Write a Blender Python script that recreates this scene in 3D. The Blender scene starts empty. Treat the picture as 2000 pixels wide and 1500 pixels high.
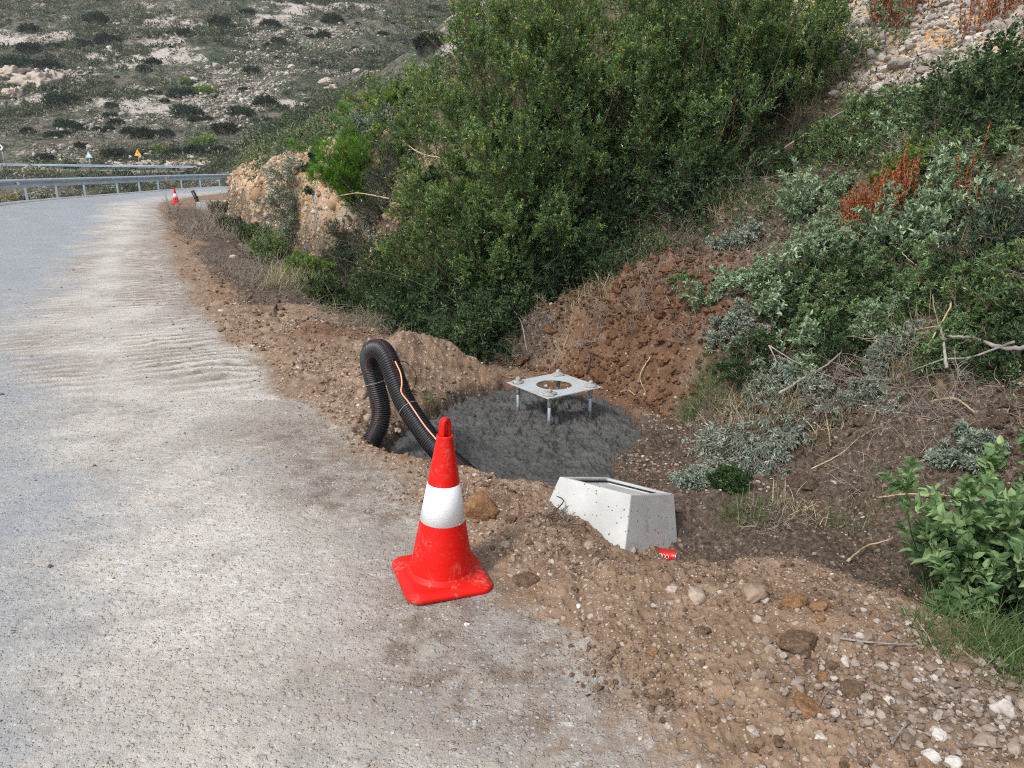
import bpy, bmesh, math
import numpy as np
from mathutils import Vector, Matrix
R = math.radians
scene = bpy.context.scene
COL = scene.collection

# ------------------------------------------------------------------ camera
H = 1.72; PITCH = 16.15; FOC = 1440.0
cd = bpy.data.cameras.new('camera'); cam = bpy.data.objects.new('camera', cd); COL.objects.link(cam)
cd.sensor_width = 36; cd.lens = FOC / 2000 * 36; cd.clip_start = .05; cd.clip_end = 2000
cam.location = (0, 0, H); cam.rotation_euler = (R(90 - PITCH), 0, 0)
scene.camera = cam
# ------------------------------------------------------------------ light
SUN_EL, SUN_AZ = 48, 222     # azimuth the light comes from, clockwise from +Y
world = bpy.data.worlds.new('World'); scene.world = world; world.use_nodes = True
wn = world.node_tree; bg = wn.nodes['Background']
sky = wn.nodes.new('ShaderNodeTexSky'); sky.sky_type = 'NISHITA'; sky.sun_disc = False
sky.sun_elevation = R(SUN_EL); sky.sun_rotation = R(SUN_AZ); sky.air_density = 1.0; sky.dust_density = 1.5; sky.ozone_density = 1.0
hs = wn.nodes.new('ShaderNodeHueSaturation'); hs.inputs['Saturation'].default_value = .35
wn.links.new(sky.outputs[0], hs.inputs['Color']); wn.links.new(hs.outputs[0], bg.inputs[0])
bg.inputs[1].default_value = .125
sl = bpy.data.lights.new('sun', 'SUN'); sun = bpy.data.objects.new('sun', sl); COL.objects.link(sun)
sl.energy = 1.5; sl.angle = R(10); sl.color = (1, .97, .93)
az = R(SUN_AZ); el = R(SUN_EL)
sdir = Vector((math.sin(az) * math.cos(el), math.cos(az) * math.cos(el), math.sin(el)))
sun.rotation_euler = sdir.to_track_quat('Z', 'Y').to_euler(); sun.location = (0, -5, 20)
scene.view_settings.view_transform = 'Standard'; scene.view_settings.look = 'None'
scene.view_settings.gamma = 1; scene.view_settings.exposure = 1.0
scene.cycles.max_bounces = 5; scene.cycles.diffuse_bounces = 3; scene.cycles.transparent_max_bounces = 4
scene.cycles.use_denoising = False; scene.cycles.filter_width = 1.1

# ------------------------------------------------------------------ small helpers
def rng(s): return np.random.default_rng(s)
f4 = np.float32
def sst(a, b, x):
    t = np.clip((x - a) / (b - a), 0, 1); return t * t * (3 - 2 * t)
def _hash(ix, iy, s):
    h = (ix.astype(np.uint32) * np.uint32(374761393) + iy.astype(np.uint32) * np.uint32(668265263) + np.uint32((s * 2246822519 + 97) & 0xffffffff))
    h = (h ^ (h >> np.uint32(13))) * np.uint32(1274126177)
    h = h ^ (h >> np.uint32(16))
    return h.astype(f4) / f4(4294967295.0)
def vn(x, y, s=0):
    x = np.asarray(x, dtype=np.float64); y = np.asarray(y, dtype=np.float64)
    xi = np.floor(x); yi = np.floor(y); fx = (x - xi).astype(f4); fy = (y - yi).astype(f4)
    xi = xi.astype(np.int64) & 0xffffffff; yi = yi.astype(np.int64) & 0xffffffff
    x1 = (xi + 1) & 0xffffffff; y1 = (yi + 1) & 0xffffffff
    u = fx * fx * fx * (fx * (fx * 6 - 15) + 10); v = fy * fy * fy * (fy * (fy * 6 - 15) + 10)
    a = _hash(xi, yi, s); b = _hash(x1, yi, s); c = _hash(xi, y1, s); d = _hash(x1, y1, s)
    return ((a + (b - a) * u) * (1 - v) + (c + (d - c) * u) * v) * 2 - 1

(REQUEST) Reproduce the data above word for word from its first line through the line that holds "COL = scene.collection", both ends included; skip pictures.

(CORRECT RESPONSE)
Write a Blender Python script that recreates this scene in 3D. The Blender scene starts empty. Treat the picture as 2000 pixels wide and 1500 pixels high.
import bpy, bmesh, math
import numpy as np
from mathutils import Vector, Matrix
R = math.radians
scene = bpy.context.scene
COL = scene.collection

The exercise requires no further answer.